The new £120m Airbus plane that ‘threatens to change everything’ for Heathrow Airport | World | News

Side by side, Airbus’ new A321 XLR is indistinguishable from others in the company’s single-aisle jet family – the planes used for short-haul flights to Europe.

But hidden within its hold is a huge fuel tank that can keep the plane in the air for an extra hour and a half, or 700 nautical miles, compared to short-haul jets. 

The new aircraft entered service just this month and is poised to radically change the way we fly, weakening the dominance of mega-airports like Heathrow in the process. 

That extra distance allows the A321 XLR to connect cities up to 4,700 nautical miles apart – further than London to Delhi

With the ability to have flight times of 10 or even 11 hours, the new jet has rightly earned its name – “Extra Long Range”.

Crucially, its narrow-body means that it can serve far-flung destinations from smaller airports that would normally struggle to accommodate the larger planes needed for long haul, like the Airbus A380 or the Boeing 777.

The addition of a fuel tank capable of holding 3,000 gallons of kerosene is key to the XLR’s performance.

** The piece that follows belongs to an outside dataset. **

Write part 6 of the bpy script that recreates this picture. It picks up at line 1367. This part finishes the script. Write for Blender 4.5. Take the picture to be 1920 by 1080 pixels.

Rather than fit a traditional tank, Airbus engineers instead filled a section of the hold with fuel, right up to the fuselage skin and cabin floor by erecting bulkheads at either end and lining the entire space with rubber.

“With the new fuel tank we’ve been able to add range but not add costs,” said Antonio Da Costa, the head of marketing on Airbus’s single-aisle programme, The Telegraph reported. “It’s much smaller than a wide-body but so is the cost of operating it. So you end up with a plane that only needs 100-plus passengers to break even.”

The base purchase price for the Airbus A321 XLR is $150 million before options, equivalent to £119.7 million. 

It is no surprise, therefore, that this combination of range and size has won it more than 500 orders from more than 25 airlines around the world, including American Airlines which is expected to deploy the XLR on transatlantic flights and Qantas to connect cities such as Brisbane and Perth to Hong Kong.  

The XLR’s first customer, Iberia of Spain, began operations on November 14 with services from Madrid to Boston, while Ireland’s Aer Lingus plans to use its first planes for flights from Dublin to Nashville and Indianapolis. 

For the UK, flights from Manchester or Edinburgh all the way to Seattle and Portland on the US West Coast would also be well within the XLR’s capabilities. 

For the tourist, this can only be a good thing. Non-stop services would shave hours off today’s indirect routes that people living outside of major capitals must often experience before reaching their destination. 

“Most people are flying from secondary city to secondary city and if you can do it without having to go via a stonking great hub, all the better,” says Nick Cunningham, an aviation analyst at Agency Partners. “A smaller plane is also a bit less of a cattle truck.”

For airports that are major transfer hubs, like Heathrow and Amsterdam Schiphol, however, the new A321 XLR is not such good news. It will remove the need to rely on these airports for connections, a service which they rely on for much of their business. 

Airbus’s new plane also poses a new challenge to its rival, Boeing, which has nothing in its arsenal to match the XLR in terms of distance. Its largest 737 Max 10 model, which has been long delayed by the US company’s safety and production crisis, falls short by almost 1,000 nautical miles in comparison.

“From the UK you could be looking at Glasgow and Edinburgh to Seattle, also India, Pakistan and anywhere in the Gulf,” concluded Cunningham. “It will be up to the airlines to show how they can use it.”